Can spontaneous emission be considered a thermodynamic process?

[Karl Coryat]

TL;DR

Wondering if entropy has anything to do with the smallest systems seeking low-energy states.

I realize that nothing causes an excited atom to emit a photon, and that it's a random process. But someone was asking me about why energized systems in general tend to lose their energy to the environment and move toward equilibrium. I mentioned that an inflated balloon, given a hole, will tend to deflate, and I gave the thermodynamic explanation which ultimately invokes statistical mechanics. Plenty of other macroscopic processes, even gravity, have thermodynamic, emergent explanations, at least in some theories.

What about on the atomic level? Is a system of an atom plus an emitted photon considered higher-entropy than the atom when excited? One could say that there are many more configurations of atom + photon than there are of an excited atom alone.

Basically, I want to learn how small a system can be and still have a "macrostate" for the purpose of considering a statistical, entropic explanation. Surely an ensemble of excited atoms, decaying exponentially, meets the description...but just one?

To be clear, again, I'm not looking to explain the particular emission, just why an excited atom tends in that direction.

(Note: A similar question was asked here a long time ago, but I find the answer unsatisfying. https://www.physicsforums.com/threads/a-thermodynamic-approach-to-spontaneous-emission.75515/ )

Thank you!

 

[hilbert2]

An ensemble of non-interacting excited atoms becoming photons and ground state atoms is quite equivalent to a single excited atom being likely to end up that way.

 

[kith]

Here's Feynman:

Incidentally, why does it go one way instead of the other way? Why does an atom radiate light? The answer has to do with entropy. When the energy is in the electromagnetic field, there are so many different ways it can be—so many different places where it can wander—that if we look for the equilibrium condition, we find that in the most probable situation the field is excited with a photon, and the atom is de-excited. It takes a very long time for the photon to come back and find that it can knock the atom back up again.

 

[atyy]

By itself, spontaneous emission can be obtained without thermodynamics.
https://en.wikipedia.org/wiki/Fermi's_golden_rule
http://www2.optics.rochester.edu/~stroud/cqi/stanford/15_single_mode_spont_emiss.pdf
http://www.tcm.phy.cam.ac.uk/~bds10/aqp/lec19_compressed.pdf

However, Einstein gave a famous argument relating spontaneous emission and stimulated emission.
http://hyperphysics.phy-astr.gsu.edu/hbase/optmod/eincoef.html
https://sites.google.com/site/pueng...lation-between-einstein-s-a-and-b-coefficient
L13.3 Einstein's B and A coefficients determined. Lifetimes and selection rules

 

[vanhees71]

Spontaneous emission is occurring also at $T=0$. It's not something specifically "thermal". It's the most simple phenomenon that really needs the quantization of the electromagnetic field (i.e., photons).

Let's take a hydrogen atom to have a specific example.
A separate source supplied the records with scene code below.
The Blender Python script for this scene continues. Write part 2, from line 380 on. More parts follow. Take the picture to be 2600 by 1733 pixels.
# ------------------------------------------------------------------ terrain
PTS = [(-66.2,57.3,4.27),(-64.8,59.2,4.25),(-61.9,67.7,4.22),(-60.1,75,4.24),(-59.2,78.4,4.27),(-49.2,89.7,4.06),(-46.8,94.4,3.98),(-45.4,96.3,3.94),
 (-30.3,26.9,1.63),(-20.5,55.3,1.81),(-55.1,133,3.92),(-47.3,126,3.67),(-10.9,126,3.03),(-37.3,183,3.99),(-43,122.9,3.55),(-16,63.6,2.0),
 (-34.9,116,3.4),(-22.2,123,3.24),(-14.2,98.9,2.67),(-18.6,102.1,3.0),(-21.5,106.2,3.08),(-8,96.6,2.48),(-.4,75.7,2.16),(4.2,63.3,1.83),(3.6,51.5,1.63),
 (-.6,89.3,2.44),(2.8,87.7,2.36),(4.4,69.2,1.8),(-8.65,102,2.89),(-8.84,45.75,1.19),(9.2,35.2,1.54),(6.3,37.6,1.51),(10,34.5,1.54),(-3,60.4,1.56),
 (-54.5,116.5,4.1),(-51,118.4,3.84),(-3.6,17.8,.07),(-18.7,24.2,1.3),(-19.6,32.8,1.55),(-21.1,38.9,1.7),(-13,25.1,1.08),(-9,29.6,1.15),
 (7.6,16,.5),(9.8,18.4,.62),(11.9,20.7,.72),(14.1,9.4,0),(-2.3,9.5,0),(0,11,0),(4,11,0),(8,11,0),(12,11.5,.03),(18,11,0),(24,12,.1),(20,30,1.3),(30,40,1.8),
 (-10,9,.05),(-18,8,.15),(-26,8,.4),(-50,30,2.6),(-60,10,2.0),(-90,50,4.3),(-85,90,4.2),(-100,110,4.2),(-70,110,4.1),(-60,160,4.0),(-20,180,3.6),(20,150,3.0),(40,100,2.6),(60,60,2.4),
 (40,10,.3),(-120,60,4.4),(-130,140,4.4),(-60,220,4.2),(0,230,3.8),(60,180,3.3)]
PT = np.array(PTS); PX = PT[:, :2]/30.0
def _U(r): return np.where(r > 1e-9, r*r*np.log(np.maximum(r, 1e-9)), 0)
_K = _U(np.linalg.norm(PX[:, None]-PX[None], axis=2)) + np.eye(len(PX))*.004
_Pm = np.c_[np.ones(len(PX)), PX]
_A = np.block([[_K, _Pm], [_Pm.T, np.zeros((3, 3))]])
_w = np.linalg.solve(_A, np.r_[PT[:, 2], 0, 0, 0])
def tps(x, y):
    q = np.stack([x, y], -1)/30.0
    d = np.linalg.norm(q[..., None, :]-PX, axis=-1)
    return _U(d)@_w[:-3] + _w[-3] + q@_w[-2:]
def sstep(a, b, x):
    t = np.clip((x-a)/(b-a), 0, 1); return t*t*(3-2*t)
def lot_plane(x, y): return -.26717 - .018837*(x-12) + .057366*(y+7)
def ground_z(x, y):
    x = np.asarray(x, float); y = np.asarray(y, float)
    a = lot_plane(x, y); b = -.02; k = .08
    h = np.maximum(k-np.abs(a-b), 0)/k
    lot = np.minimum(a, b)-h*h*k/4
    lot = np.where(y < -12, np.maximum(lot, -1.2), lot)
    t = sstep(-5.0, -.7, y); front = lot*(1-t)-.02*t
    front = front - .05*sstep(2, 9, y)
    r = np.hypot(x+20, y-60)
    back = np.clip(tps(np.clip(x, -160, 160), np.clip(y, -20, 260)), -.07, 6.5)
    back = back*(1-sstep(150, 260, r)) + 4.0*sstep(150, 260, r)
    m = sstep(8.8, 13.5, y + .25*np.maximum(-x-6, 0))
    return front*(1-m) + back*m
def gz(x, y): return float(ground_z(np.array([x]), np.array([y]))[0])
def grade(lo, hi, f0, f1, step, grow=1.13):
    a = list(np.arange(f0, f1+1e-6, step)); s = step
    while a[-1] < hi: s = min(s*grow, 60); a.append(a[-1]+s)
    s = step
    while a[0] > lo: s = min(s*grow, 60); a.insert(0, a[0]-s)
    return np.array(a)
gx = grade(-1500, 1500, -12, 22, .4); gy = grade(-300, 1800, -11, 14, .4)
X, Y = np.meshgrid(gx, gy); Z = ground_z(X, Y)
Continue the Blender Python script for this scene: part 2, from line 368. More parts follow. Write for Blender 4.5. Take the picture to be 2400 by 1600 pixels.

The usual QM1 treatment is of course in the semi-classical approximation, i.e., you treat the electromagnetic field as classical and you take into account only the static coulomb potential due to the proton and calculate the energy eigenstates of the electron moving in this Coulomb field (let's for simplicity use the approximation where the proton is taken as infinitely heavy and at rest). In this approximation the lonely H atom will stay in any of the energy eigenstates once prepared in one. After all, that's what energy eigentstates are: the stationary states of the system.

Of course, now this is an approximation in view that the electromagnetic field in fact has to be quantized too. Now the total dynamical system consists of a proton, an electron and the electromagnetic field. The Heisenberg uncertainty relation for the em. field operators tells you that you cannot have a determined electromagnetic field, implying that even in the vacuum the electromagnetic field is fluctuating. Now having the electron and proton prepared in one of its excited states due to the fluctuating em. field there is some probability that a transition occurs such that the atom goes to a lower-energy state and a photon is emitted, and that can happen when initially the electromagnetic field is prepared in its ground state, i.e., no photons present. That's spontaneous emission (in a perturbative description).